Many patriotic Ukrainian intellectuals find their compatriots’ vote for “the clown” Zelensky stupid, outrageous and even dangerous.
Yet, given the historical record of Ukraine’s political elite and given the alternatives at hand in 2019, a decision for an as politically inexperienced candidate as Zelensky appears not entirely unreasonable.
After all, on five occasions so far, Ukrainians have elected politicians as presidents who had made their careers within the “old system.” These choices turned all out to be, in one way or another, fundamentally wrong. In a way, it had, by 2019, become high time to try something else.
Such a contextualization does not diminish the considerable risks involved with Zelensky’s manifest lack of both relevant administrative experience, and an adequate team of assistants as well as advisors.
Back to a proper balance between President and Parliament
True, in times of war, Ukraine does not have the luxury of political experimentation and governmental dilettantism, at the top.
But Ukraine is formally a parliamentary-presidential republic with considerable prerogatives concentrated in the hands of the parliamentary majority, governmental apparatus and prime-ministerial office.
Poroshenko’s astuteness as a political dealer-wheeler partly nullified the effects of the formal constitutional division of power.
Yet, during and after the 2019 electoral season, the balance of power of the Ukrainian parliament and government vis-à-vis the presidential administration will probably shift to the former. As a result, Ukraine’s political system should become more parliamentary in nature.
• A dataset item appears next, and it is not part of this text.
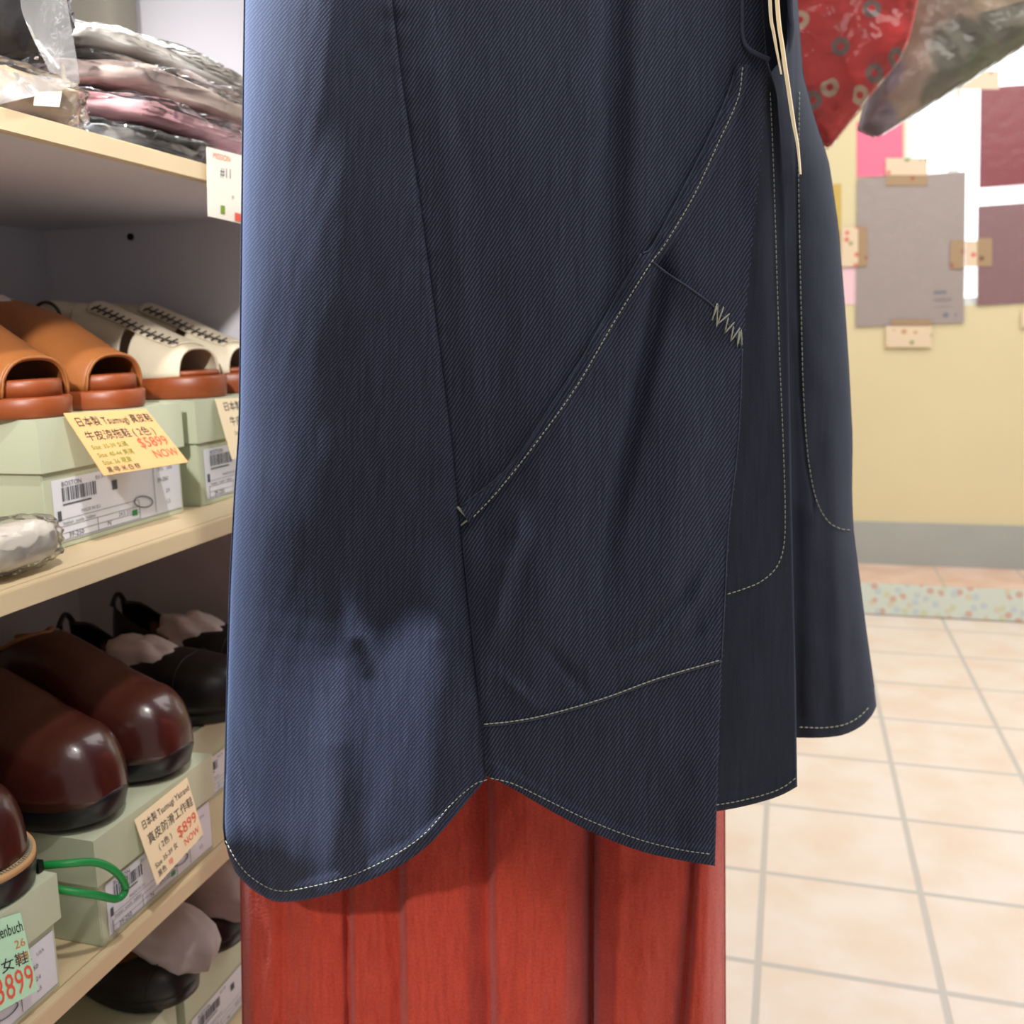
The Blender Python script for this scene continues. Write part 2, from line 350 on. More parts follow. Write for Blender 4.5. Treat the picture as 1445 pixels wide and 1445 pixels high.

Ukraine’s president may then be left to his constitutionally defined fields of responsibilities. He has the official authority to determine Ukraine’s foreign, security, judicial and defense policies.
Conclusion
Zelensky is – apart from his English-language proficiency and degree in law – not well-prepared for any of these tasks. Yet, he can and hopefully will appoint competent ministers and bureaucrats with relevant higher education and work records in these fields.
Ideally, he will be modest enough to let himself being partly guided by them.
Takeaways
The choice of an unlikely figure as Volodymyr Zelensky to become President provides Ukrainians reason for hope.
After 30 years of electing pro-Russian or officially pro-Western presidents, Ukraine remains one of the poorest nations of Europe.
In the Ukrainian population’s perception, the country’s problems are due to Poroshenko & Co’s various failures as reformers rather than only results of Kremlin meddling.
Ukraine’s choice of a showman is less an expression of some deeper socio-political pathology than the rise of dubious personalities like Trump in the US or Grillo in Italy.
Ukraine’s citizens face a far more daunting task of materially, physically and psychologically managing their own professional and private affairs than in any Western country.